Some years ago I had a work colleague called Pichai who lives in Thailand, and he felt an obligation to sweep the gravel at a Buddhist temple till his hands bled, in order to meet the requirements of compassion to allow his parents to be at peace…

The responsibility he felt caused physical harm, and it was ingrained into who he saw himself as. But was he responsible for other’s lives in this way? He is probably still sweeping….

What is the responsibility to our families? There is a social aspect of responsibility, what our acquaintances’ expectations are, and a personal aspect, what we believe we are personally responsible for.

We cannot change social expectations, but we can critically review them. For example, in the case of abuse, society may say “you must stand behind your family or spouse, no matter how they treat you”, but this is wrong. In the case of physical abuse, it is pretty clear that a husband beating a wife, for example, is totally wrong and unacceptable. But it is also no different if the family member (father, wife, child, cousin or whoever) is intimidating. One story I heard was a guy who threatened his wife with a shotgun, that he would blow her head off unless she did what he wanted. When she took this example to a counsellor, the guy said “yeah, but it wasn’t loaded”.

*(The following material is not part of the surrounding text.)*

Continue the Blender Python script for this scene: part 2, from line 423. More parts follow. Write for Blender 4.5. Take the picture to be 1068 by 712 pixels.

Well in both law and common sense, clearly this is abuse and assault.

Now as we slide along the scale from life-diminishing to life-enhancing behaviour, we come across lots of abuse that is less obvious, but may be equally damaging.

So when a family member screams in anger, or hits out in frustration, or strikes a child, this is sometimes treated as acceptable behaviour. It is not, ever, acceptable. A single instance may not be the direct reason to leave the relationship, e.g. for a child to leave home, for a wife to leave a marriage, but over time if this behaviour does not change, it will sap life from both the abuser and the abused.

Now what about further along the scale, where the behaviour is constant nagging, or calling to find out where your spouse is because of jealousy and mistrust, or just calling and texting so much that the recipient cannot even think clearly, yet feels obliged to listen and respond.

This is still diminishing of life, and over time will break the relationship, either directly, or indirectly.

I wrote this poem in 2005, also about sweeping – talking about the feelings of obligation and being swamped with social expectation.

Sweeping leaves

“I dreamed of a verandah

Covered o’er with falling leaves

And so many sad-faced sweepers

Wielding brooms to keep it clean.

But the wind was blowing.

The wind was winning,

puffing back the leaves,

Blowing back the leaves.

Futile activity

Of futile activities.

Then

I dreamed of the same people

Sitting in the leaves

Released

Happy.

Enjoying the breeze.”

I hope you will sit back, and enjoy the leaves being in your life without feeling a pressure to sweep them, and your own sense of being, into a pile to be burnt. Relax!leaves

Sweep life-sapping obligations away instead!